Technology and Organizational Design
Technology: knowledge, skills, equipment, methods used to transform inputs into outputs
Manufacturing:
- Small-batch/unit production: each batch made to fit different customer specifications
- Has low formalizations; suited to organic structures
- Mass production: large numbers of uniform items in an assembly line
- Has moderate vertical integration and high horizontal differentiation; best suited to mechanistic structures
- Continuous-process production: highly-automated production
- High vertical differentiation and low horizontal differentiation; best suited to organic structures
Job Design
| Simplification | Rotation | Enrichment | |
|---|---|---|---|
| Scope | Narrow | Wide | Wide |
| Depth | Low | Low | High |
| Specialization | High | Moderate | Low |
Matrix; columns:
- Job simplification (e.g. manufacturing line); very boring
- Job rotation and enlargement
- Job rotation reduces effect of boredom
- Job enrichment
- Letting people see how they fit in the bigger picture to (hopefully provide) better satisfaction
- e.g. letting workers go through the whole process rather than making a production line
Matrix; rows:
- Job scope: number/variety of tasks
- Job depth: extend of planning, controlling responsibility
- Task specialization
Core Characteristics Model
Allows managers to create a job that best fits people’s needs.
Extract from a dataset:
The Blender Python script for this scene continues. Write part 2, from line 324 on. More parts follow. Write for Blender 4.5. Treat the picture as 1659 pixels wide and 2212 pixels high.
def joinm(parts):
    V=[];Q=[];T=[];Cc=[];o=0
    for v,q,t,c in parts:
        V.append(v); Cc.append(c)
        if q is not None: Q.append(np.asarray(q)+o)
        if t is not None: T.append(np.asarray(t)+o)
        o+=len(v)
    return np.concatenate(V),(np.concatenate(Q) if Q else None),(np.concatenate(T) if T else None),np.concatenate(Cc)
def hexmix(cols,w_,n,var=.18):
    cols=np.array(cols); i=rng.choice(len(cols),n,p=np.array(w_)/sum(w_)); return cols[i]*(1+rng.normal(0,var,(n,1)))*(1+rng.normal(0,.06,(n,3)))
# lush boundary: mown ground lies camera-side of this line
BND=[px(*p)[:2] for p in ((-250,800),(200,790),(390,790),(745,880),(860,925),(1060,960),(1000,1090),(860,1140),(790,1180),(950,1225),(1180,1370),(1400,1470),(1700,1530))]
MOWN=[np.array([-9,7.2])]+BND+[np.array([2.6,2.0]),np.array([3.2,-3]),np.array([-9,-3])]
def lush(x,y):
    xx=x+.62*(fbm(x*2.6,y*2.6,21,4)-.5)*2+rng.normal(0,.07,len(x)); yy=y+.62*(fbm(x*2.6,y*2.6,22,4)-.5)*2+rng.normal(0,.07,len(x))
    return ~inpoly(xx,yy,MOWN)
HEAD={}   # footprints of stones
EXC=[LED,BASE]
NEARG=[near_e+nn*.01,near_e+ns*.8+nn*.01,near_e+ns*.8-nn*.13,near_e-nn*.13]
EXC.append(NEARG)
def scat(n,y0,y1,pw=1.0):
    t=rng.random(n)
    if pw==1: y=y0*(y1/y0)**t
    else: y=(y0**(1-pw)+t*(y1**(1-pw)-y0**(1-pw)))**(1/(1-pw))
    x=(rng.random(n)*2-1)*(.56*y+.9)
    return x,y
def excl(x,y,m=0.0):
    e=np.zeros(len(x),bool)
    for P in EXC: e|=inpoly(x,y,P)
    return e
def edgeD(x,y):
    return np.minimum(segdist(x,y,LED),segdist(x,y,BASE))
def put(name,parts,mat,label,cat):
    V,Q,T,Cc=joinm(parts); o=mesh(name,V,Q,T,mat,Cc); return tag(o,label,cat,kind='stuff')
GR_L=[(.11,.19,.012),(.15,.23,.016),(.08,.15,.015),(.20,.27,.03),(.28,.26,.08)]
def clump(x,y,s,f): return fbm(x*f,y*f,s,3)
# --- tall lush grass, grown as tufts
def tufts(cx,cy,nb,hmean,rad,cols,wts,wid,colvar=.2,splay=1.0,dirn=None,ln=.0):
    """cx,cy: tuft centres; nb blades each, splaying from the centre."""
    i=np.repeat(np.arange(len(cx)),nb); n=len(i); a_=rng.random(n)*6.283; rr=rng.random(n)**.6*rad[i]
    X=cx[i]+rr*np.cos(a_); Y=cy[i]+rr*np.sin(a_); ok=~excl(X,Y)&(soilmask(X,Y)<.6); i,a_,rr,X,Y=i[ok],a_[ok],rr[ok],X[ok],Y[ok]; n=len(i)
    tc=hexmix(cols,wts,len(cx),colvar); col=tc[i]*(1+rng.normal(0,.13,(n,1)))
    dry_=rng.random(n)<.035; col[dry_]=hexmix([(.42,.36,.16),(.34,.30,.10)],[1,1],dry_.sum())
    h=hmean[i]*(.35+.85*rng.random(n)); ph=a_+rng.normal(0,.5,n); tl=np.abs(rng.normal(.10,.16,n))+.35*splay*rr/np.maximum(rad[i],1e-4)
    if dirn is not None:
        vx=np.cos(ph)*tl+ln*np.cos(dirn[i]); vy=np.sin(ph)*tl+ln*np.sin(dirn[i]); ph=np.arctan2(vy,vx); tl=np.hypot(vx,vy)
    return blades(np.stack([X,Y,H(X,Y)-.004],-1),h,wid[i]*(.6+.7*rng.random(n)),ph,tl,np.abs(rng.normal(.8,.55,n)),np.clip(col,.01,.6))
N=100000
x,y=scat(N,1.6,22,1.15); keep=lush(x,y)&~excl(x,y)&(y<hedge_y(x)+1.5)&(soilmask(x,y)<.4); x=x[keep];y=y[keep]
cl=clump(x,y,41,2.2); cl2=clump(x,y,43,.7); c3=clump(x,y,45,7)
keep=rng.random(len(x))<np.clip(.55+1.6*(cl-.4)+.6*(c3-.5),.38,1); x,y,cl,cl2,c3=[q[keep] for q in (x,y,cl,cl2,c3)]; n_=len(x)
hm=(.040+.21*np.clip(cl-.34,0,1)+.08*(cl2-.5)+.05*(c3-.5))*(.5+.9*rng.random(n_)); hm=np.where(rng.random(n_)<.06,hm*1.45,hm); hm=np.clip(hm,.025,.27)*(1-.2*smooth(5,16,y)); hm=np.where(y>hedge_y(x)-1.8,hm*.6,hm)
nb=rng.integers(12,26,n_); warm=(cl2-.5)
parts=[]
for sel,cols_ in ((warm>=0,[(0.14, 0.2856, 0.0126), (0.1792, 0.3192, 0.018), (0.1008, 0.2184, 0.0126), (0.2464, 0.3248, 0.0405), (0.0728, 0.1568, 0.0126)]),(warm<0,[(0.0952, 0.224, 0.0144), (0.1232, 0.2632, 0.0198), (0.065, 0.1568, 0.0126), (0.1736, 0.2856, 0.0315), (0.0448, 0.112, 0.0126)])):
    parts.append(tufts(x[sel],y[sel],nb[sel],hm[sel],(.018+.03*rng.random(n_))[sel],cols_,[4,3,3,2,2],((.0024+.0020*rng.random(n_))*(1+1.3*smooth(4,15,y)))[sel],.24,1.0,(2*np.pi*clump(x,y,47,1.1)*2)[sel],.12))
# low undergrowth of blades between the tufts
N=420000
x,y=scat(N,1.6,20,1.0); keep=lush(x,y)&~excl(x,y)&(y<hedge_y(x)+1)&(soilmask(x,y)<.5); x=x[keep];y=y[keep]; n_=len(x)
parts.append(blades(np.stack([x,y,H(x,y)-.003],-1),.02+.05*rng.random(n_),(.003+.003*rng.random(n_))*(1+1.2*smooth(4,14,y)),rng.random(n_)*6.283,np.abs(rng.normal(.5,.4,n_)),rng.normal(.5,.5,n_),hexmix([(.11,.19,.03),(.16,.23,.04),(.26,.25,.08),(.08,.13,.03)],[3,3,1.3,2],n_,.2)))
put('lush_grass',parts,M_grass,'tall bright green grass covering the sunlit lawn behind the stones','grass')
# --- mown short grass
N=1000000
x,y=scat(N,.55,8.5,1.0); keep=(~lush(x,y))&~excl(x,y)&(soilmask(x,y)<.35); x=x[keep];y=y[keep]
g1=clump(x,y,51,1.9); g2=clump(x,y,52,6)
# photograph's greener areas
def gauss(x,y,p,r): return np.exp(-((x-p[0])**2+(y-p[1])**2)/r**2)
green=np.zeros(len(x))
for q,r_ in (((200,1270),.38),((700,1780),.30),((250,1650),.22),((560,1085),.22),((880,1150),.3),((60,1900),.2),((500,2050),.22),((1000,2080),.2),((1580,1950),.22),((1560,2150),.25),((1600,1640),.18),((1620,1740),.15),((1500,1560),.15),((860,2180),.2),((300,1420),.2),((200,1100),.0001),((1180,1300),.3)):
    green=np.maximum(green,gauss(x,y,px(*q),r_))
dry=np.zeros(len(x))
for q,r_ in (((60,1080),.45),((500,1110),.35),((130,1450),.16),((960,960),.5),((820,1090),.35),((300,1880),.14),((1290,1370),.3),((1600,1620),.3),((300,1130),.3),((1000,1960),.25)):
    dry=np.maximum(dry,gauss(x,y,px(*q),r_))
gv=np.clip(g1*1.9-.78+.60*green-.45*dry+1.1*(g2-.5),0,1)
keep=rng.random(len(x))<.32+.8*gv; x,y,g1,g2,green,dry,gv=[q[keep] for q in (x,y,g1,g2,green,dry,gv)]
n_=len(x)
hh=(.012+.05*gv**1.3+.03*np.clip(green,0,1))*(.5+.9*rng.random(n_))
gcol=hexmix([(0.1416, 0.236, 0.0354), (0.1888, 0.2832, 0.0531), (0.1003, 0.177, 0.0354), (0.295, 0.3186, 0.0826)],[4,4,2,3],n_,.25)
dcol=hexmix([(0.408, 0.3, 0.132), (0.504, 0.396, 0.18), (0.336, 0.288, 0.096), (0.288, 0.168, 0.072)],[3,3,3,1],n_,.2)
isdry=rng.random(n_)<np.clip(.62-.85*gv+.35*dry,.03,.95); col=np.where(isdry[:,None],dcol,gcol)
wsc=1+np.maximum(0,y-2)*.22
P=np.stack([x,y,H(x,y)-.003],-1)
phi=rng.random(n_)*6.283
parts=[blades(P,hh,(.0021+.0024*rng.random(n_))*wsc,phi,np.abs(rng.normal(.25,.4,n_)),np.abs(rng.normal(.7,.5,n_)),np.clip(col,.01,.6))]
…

A job high in the five core characteristics is ‘enriched’:
- Skill variety
- Task identity
- Task significance
- Autonomy
- Feedback from the job itself
Outcomes:
- Skill variety, task identity and significance lead to the work being meaningful
- Autonomy leads to responsibility for outcomes
- Feedback leads to knowledge of the actual results of the work
Alternative Job Arrangements
- Flexible working hours
- Compressed work week
- Job sharing
- e.g. one person works mornings, another only in evening
- Work sharing
- Telecommuting
- Downsides: loneliness, lack of feedback, ‘water-cooler’ talk
- Part time
- Casual
Stress
Does the structure increase stress? Can this be mitigated or removed?
Stress factors:
- Work factors: task/role demands, interpersonal relationships, career progress
- Individual factors: needs, capability, personality
- Non-work factors: family, economics, personal affairs
NZ: employers have an obligation to ensure workers are not put under inappropriate stress.